Was ist so besonders an Wikipedia? Aus meiner Sicht gibt es zwei Antworten auf die Frage. Erstens: Was Wikipedia den Usern anbietet. Nie in der Geschichte der Menschheit wurden annähernd so viele Informationen an einem Ort gesammelt, systematisch sortiert und zugänglich bereitgestellt. Zweitens: Wie Wikipedia funktioniert. Zwar gibt es ein Team, das die Webseite technisch betreut, jedoch werden die Inhalte, die Wikipedia ja schließlich ausmachen, überwiegend nicht von Angestellten, sondern freiwilligen Autor:innen eingetragen, ergänzt und aktualisiert. Dieser Prozess wird durch ein großes und relativ unhierarchisches Netzwerk von freiwilligen Administrator:innen (aktuell 191 für die deutschsprachige Version) geregelt und kontrolliert.
Wir kennen Wikipedia jetzt lange genug, dass wir den wunderlichen Aspekt dahinter gerne vergessen: So entfernt ist diese Mischung aus Ehrenamt und Selbstorganisation von der dominanten Logik der Marktwirtschaft. Es wäre fast undenkbar – wenn es das nicht in Wirklichkeit schon gäbe. In den Worten des Juraprofessors Jonathan Zittrain: “Wikipedia funktioniert wirklich gut in der Praxis – nur in der Theorie nicht”.

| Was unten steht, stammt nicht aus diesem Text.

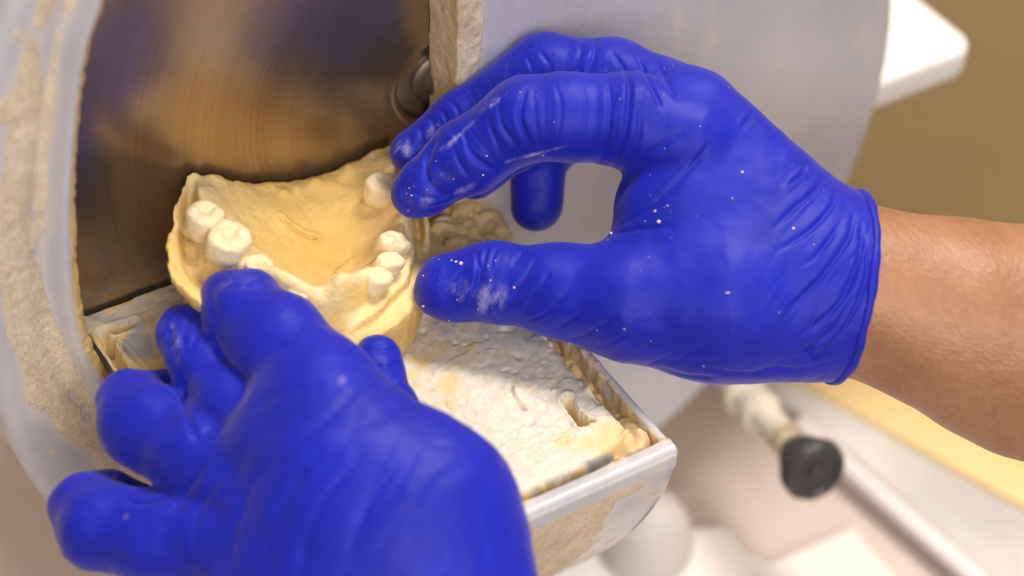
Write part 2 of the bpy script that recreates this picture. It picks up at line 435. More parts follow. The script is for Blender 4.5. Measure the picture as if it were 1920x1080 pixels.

Wikipedia ist jedoch nur das bekannteste Beispiel für ein größeres Phänomen. Denn inzwischen gibt es viele erfolgreiche IT-Dienste, die nicht von einem herkömmlichen Unternehmen, sondern von einer dezentralisierten und meist freiwilligen Community mit offenem Quellcode (Open Source) gebaut und gepflegt werden – und solche Initiativen werden immer zentraler in unserer digitalen Gesellschaft.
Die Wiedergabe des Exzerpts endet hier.